L’ultima fase è poi quella della realizzazione dei progetti, della durata di tre anni: i progetti vengono di anno in anno ridefiniti in un’ottica di coprogrammazione e coprogettazione costante. Questo percorso ci ha permesso anche di accompagnare i territori in fase di realizzazione dei progetti – 27 in totale nelle prime tre edizioni– sia per il monitoraggio, sia attivando una comunità di pratica, collocandoli costantemente in un setting di confronto e facilitazione.

 

Quali risultati nella collaborazione pubblico-privata? Sicuramente stiamo vedendo tanta fatica perché sia per il pubblico che per il Terzo settore è più rassicurante stare all’interno delle dinamiche consuete, spesso gestite mediante l’uso di gare; entrare in una logica diversa è un percorso difficile che può incontrare diverse resistenze.

In tutti i territori stiamo comunque registrando una forte spinta a ridisegnare gli assetti tra i partner di progetto per dotarsi di forme organizzative che consentano di ottenere la gestione efficiente di processi decisionali e organizzativi compartecipati e la ricomposizione di processi altrimenti frammentati tra attori e azioni diversi.
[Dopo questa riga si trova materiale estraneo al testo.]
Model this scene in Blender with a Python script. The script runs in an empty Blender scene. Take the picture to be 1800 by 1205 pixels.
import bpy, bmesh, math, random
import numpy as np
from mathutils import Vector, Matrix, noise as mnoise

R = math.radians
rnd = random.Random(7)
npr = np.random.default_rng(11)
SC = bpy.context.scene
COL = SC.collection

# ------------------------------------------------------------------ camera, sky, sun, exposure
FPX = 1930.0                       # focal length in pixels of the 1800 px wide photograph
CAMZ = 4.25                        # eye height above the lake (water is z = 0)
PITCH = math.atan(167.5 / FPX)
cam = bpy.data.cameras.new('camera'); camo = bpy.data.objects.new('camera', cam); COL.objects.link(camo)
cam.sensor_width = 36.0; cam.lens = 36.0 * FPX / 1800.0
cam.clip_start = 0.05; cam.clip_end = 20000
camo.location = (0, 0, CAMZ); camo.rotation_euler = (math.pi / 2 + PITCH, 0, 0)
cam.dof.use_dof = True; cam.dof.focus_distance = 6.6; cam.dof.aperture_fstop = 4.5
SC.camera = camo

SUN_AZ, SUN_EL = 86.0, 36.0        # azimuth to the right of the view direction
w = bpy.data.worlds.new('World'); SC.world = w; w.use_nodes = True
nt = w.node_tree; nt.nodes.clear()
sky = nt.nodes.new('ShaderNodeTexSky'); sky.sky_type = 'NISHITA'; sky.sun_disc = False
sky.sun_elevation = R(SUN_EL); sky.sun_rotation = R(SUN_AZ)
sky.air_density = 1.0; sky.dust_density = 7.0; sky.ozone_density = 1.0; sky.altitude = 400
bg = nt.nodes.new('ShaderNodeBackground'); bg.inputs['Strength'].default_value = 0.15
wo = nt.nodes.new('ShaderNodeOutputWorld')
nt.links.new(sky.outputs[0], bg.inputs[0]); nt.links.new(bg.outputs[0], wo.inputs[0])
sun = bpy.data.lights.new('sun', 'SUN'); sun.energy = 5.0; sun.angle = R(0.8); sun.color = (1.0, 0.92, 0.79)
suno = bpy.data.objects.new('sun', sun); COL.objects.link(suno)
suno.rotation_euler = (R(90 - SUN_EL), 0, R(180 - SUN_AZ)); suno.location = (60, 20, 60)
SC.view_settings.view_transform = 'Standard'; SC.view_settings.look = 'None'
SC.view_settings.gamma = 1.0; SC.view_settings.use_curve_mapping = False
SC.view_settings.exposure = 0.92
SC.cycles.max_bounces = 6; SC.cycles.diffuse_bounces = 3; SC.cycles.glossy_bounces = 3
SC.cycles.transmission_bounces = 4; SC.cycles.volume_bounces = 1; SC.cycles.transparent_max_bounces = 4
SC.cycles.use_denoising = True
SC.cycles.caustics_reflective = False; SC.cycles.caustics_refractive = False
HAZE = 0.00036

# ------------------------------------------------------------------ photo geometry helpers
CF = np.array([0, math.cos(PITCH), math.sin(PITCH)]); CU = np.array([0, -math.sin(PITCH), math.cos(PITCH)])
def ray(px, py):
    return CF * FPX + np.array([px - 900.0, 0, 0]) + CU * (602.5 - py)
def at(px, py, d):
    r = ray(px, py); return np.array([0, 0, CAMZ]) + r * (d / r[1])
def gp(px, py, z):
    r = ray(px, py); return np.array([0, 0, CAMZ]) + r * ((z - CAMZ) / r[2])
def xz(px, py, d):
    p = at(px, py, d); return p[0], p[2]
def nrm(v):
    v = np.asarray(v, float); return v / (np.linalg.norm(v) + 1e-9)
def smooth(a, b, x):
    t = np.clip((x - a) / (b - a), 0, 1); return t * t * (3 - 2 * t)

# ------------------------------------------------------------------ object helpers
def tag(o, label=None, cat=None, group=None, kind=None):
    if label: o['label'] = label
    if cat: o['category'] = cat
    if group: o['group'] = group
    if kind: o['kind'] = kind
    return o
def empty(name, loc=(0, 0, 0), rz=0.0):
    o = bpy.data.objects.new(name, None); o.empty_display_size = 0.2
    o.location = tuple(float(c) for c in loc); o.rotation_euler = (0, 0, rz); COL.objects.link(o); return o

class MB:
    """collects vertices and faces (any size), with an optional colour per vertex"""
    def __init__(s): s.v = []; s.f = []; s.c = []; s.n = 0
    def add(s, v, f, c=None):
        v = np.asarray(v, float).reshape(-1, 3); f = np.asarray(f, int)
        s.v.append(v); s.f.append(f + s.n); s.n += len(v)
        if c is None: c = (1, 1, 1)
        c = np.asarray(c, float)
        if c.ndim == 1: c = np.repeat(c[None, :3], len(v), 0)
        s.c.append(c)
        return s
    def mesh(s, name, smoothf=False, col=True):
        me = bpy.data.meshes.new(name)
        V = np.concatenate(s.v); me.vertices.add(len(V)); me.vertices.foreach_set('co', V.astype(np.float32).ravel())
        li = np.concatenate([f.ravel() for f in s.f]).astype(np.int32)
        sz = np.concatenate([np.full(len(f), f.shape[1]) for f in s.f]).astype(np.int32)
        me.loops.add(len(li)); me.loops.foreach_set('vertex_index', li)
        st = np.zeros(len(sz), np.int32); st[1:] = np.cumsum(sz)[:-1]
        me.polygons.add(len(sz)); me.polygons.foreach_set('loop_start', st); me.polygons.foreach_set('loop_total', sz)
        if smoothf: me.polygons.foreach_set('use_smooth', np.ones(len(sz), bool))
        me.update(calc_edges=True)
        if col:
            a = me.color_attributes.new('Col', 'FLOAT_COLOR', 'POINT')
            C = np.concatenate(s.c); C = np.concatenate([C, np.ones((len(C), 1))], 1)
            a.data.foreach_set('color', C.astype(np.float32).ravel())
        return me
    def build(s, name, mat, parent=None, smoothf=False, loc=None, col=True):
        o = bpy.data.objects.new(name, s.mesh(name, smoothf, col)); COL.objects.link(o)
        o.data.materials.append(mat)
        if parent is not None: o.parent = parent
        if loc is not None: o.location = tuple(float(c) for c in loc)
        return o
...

Un risultato che invece non abbiamo ancora raggiunto riguarda il passaggio da un governo condiviso del progetto ad un cambiamento della governance territoriale della gestione delle politiche: ad oggi siamo ancora molto dentro alla logica del governo del singolo progetto e non siamo in grado di capire se nei territori rimarrà un modo di lavorare nuovo, legato a un diverso rapporto tra attori del pubblico e del privato sociale e un costante allargamento agli attori “non consueti” del welfare.

Inoltre, la comunità è stata coinvolta nella co-costruzione dei servizi, ma è ancora embrionale il coinvolgimento nella programmazione e nella progettazione.

Infine, un ultimo aspetto critico è da ricondurre al fatto che questi progetti di lungo respiro e lunga durata possono subire delle battute di arresto anche in conseguenza a cambiamenti di maggioranze, in particolare locali.